Saturday, November 28, 2009

Messthetics 107


It’s quite amazing that we managed to be so productive with a few quid, a glue stick and copious amounts of drugs.

Dave Henderson


This third trawl through London’s DIY post-punk scene is one of the strongest Messthetics volumes to date and reveals once again that punk’s most fertile legacy was to present music as an uncompromised mode of expression that could be embraced by allcomers.

The egalitarianism of indie record shops, squats and disaffected school kids helped to present everyone with the opportunity to record and release their sometimes crude but often compulsive songs. Of course, there are a few acts whose efforts it might have been kinder to leave in the attic, but the jewels unearthed (again!) by Messthetics make this reissue exercise culturally invaluable; you might wonder how you lived without The Jangletties’ punk paean to drugs, Happy All The Time, or the insistent mod pop of The Steppes’ God’s Got Religion, for example.
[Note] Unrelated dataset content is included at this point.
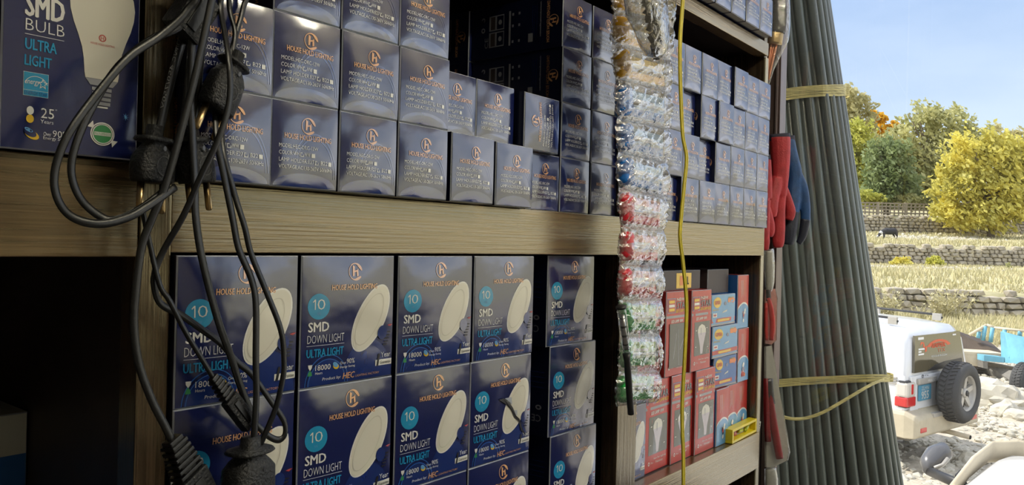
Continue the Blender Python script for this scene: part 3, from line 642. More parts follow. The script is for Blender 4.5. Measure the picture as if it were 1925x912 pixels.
mb = MB(); fn = shell(mb, .20, .10, .042, .0, M['carton_dark'], M['carton_dark'], n=4); o = mb.build('carton'); o.location = (1.385, .03, FZ+.1815+.1733)
q = MB(); fc = Face(q, lambda u, v, L: (u, -.0003*L, v)); fc.rect(.085, .004, .155, .036, M['print_yellow'], 1); fc.text('AL', .125, .012, .018, .016, M['print_black'], 2, bold=.03, rot=0); fc.rect(.10, .01, .115, .03, M['print_orange'], 2); q.build('yellow_label', o)['label'] = 'yellow label with black letters'
tag(o, 'dark carton with a yellow label on top of the red lamp boxes', 'box')
# spirit level
L0 = Vector((1.700,-.006,FZ)); lv = empty('spirit_level', (1.690,-.0095,FZ+.0005), R(1.5)); tag(lv, 'small yellow spirit level lying on the shelf edge before slim boxes', 'level')
mb = MB(); Y = M['level_yellow']
for a, b in (((0,0,0), (.158,.02,.006)), ((0,0,.026), (.158,.02,.032)), ((0,0,.0062), (.008,.02,.0258)), ((.15,0,.0062), (.158,.02,.0258)), ((.008,.014,.0062), (.15,.0199,.0258))): mb.box(a, b, Y, .0008)
mb.build('body', lv)
mb = MB(); mb.tube([(.105,.010,.010), (.13,.010,.022)], .004, M['vial'], 10); mb.tube([(.06,.010,.016), (.085,.010,.016)], .004, M['vial'], 10); mb.build('vial', lv)
mb = MB(); mb.box((.042,.0115,.0085), (.058,.0138,.0235), M['star_red']); mb.box((.015,.0115,.009), (.035,.0138,.0225), M['print_black']); mb.box((.059,.0115,.0085), (.10,.0138,.0235), M['print_grey']); mb.build('sticker', lv)
mb = MB(); mb.box((0,0,0), (.022,.001,.024), M['card_pale']); 
for k in range(3): mb.box((.002,-.0006,.004+.006*k), (.019,-.0001,.007+.006*k), M['print_black'])
o = mb.build('price_tag', lv); o.location = (.1605,.006,.0015); o.rotation_euler = (0,R(14),R(-14))
# ---------------------------------------------------------------- hanging things
def cord_path(px, y0=-.06, n=6):
    # px: (px, py[, shelf-parallel plane y]) -> smooth path
    q = [S(p[0], p[1], p[2] if len(p) > 2 else y0) for p in px]
    if px[0][1] < 0: q = [Vector((.346+.0006*(px[0][0]-390), -.040, 2.985)), Vector((.346+.0004*(px[0][0]-390), -.046, 2.93))] + q     # gathered over a nail in the post
    return bez(q, n)
CF = (.0034, .0017)
VIEW = Vector((.30,-.95,.05)).normalized()
def cord(mb, px, y0=-.06, flat=CF, n=6): mb.tube(cord_path(px, y0, n), 0, M['rubber'], 10, flat=flat, hint=VIEW)
def lp(o): return o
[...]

It’s worth buying this CD (a mere $11) for the sleevenotes alone, which provide a fascinating archive of DIY’s communal spirit and a glimpse into the early lives of luminaries such as music mogul Andy Ross and Alabama 3’s Reverend Wayne D Love.

1 comment:

richpassivity said...

Yep, this latest installment is as great as all the previous volumes. Got me digging out my crackly SIX MINUTE WAR 7"s too.